* **STATED GOAL**
State how many lines of the records contain the string "pixels", and give no other information.

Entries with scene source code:
— Begin —

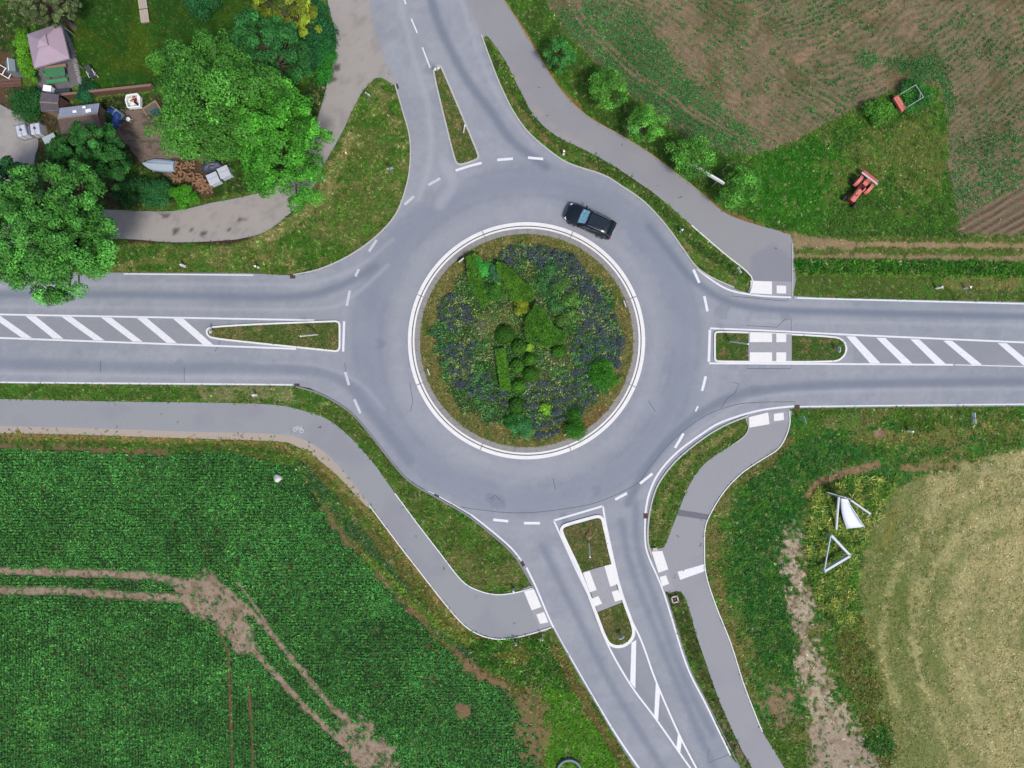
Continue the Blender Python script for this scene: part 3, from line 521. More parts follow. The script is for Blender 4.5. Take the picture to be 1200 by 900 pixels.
# bicycle symbol on the path
bx, by = 350, 502
def bp_(u, v): a = R(12); return (bx+u*math.cos(a)-v*math.sin(a), by+u*math.sin(a)+v*math.cos(a))
bsym = empty('bicycle_symbol', (0, 0, 0)); bsym.parent = swpath
for cx_ in (-4, 4): ribbon([bp_(cx_+2.2*math.cos(2*PI*k/14), 2+2.2*math.sin(2*PI*k/14)) for k in range(14)], .7, .019, 'wheel_ring', pm2, bsym, closed=True)
for a_, b_ in (((-4, 2), (-1.5, -1.5)), ((-1.5, -1.5), (3, -1.5)), ((3, -1.5), (4, 2)), ((3, -1.5), (0, 2)), ((0, 2), (-1.5, -1.5)), ((3, -1.5), (2.6, -3.5)), ((-1.7, -1.7), (-2.5, -2.9))): ribbon([bp_(*a_), bp_(*b_)], .7, .0195, 'frame_line', pm2, bsym)
quadp([(794, 670), (825.5, 661), (826.5, 669), (797, 679.5)], .02, 'stop_bar', pm, sepath); quadp([(794.7, 597), (832, 603), (830.7, 609.5), (792.5, 604)], .018, 'dark_patch', newmat('dark_patch', A(110, 110, 120), noise=.15, nscale=5), sepath)
# kerbs along the road and the paths (real steps)
for pts, wd, mat, hh in (([(463, 99), (472, 130), (480, 160), (481, 187), (477, 216), (464, 251), (440, 278), (408, 300.5), (373, 316), (344, 322)], 1.5, km, .1), ([(564, 41), (577, 77), (588, 104), (601, 130), (617, 153), (640, 174), (666, 191.5), (706, 205), (728, 218), (755, 237), (780, 264), (801, 293), (815, 312), (833, 325), (860, 337)], 1.6, km, .1),
                         ([(347, 453), (374, 461), (401, 476), (417, 489), (438, 514), (459, 541), (480, 564), (512, 583), (549, 604.5), (581, 630), (602, 650), (613, 667), (627, 691)], 1.8, kg, .1), ([(876, 487.5), (848, 499), (822, 515), (795, 537), (777, 558), (767, 577), (760.5, 604), (759, 633), (763, 650)], 1.8, km, .1),
                         ([(810, 264), (847, 296), (880, 324), (879, 344)], 1.2, kw, .08), ([(928.5, 285), (928.5, 347)], 1.2, km, .06), ([(463, 578), (488, 612), (515, 647), (541, 680), (560, 691.5), (581, 696.5), (603, 694.5), (624, 689)], 1.1, kw, .07), ([(433, 592), (467, 637.5), (493, 671), (520, 705.5), (544, 732.5), (565, 744.8), (587, 748.8), (613, 745), (646, 735)], 1.2, kw, .07),
                         ([(877, 489), (877, 502), (871, 512), (857, 522)], 1.1, km, .07), ([(924.5, 482), (925.3, 495), (921.3, 510), (911.3, 526.3), (889.3, 540.5), (868.3, 555), (847.3, 577.4), (831.3, 604), (826, 620), (825.3, 640), (827, 672), (838.5, 709), (856, 753), (870.5, 799), (884.5, 836), (893, 857)], 1.1, kw, .07),
                         ([(648, 736), (673, 781), (701, 829), (726, 871), (758, 920)], 1.4, kg, .03), ([(781, 697), (807, 779), (830, 826), (868, 901)], 1.2, kg, .03), ([(588, -4), (601, 16), (627, 58), (656, 104), (688, 136), (728, 159), (760, 179), (787, 199), (813, 219), (838, 241)], .9, newmat('sandy_edging', A(166, 146, 112), noise=.2), .05)):
    ribbon(pts, wd, .02+hh, 'kerb', mat, road, thick=hh+.05, smooth=4)
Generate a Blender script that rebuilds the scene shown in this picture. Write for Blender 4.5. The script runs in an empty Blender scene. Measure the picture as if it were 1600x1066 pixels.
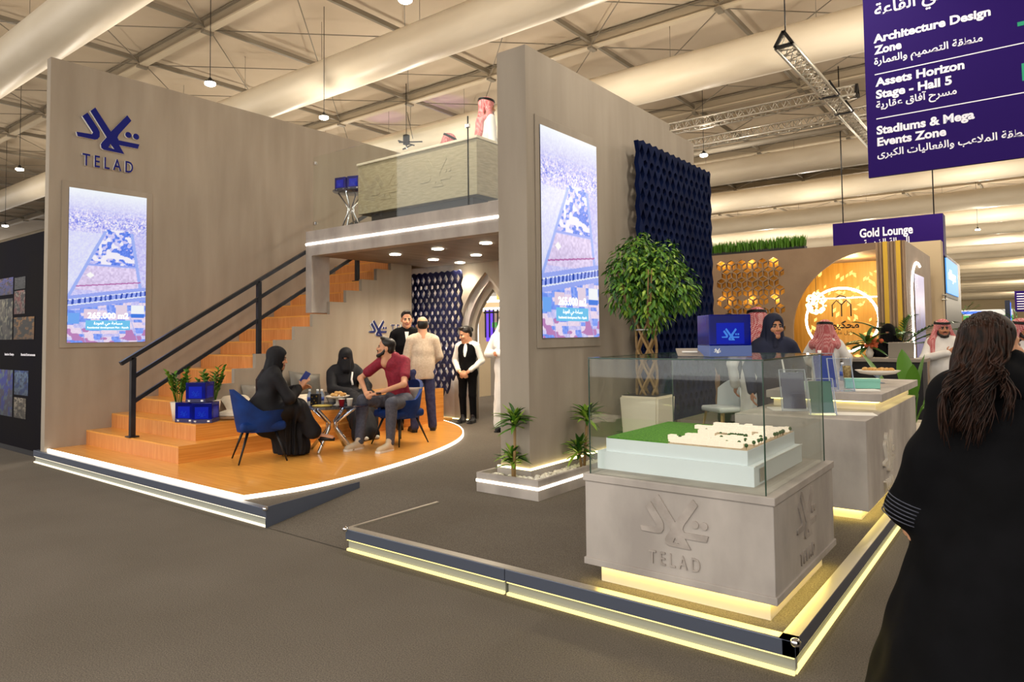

— End —

* **OUTPUT OF THE TASK**
2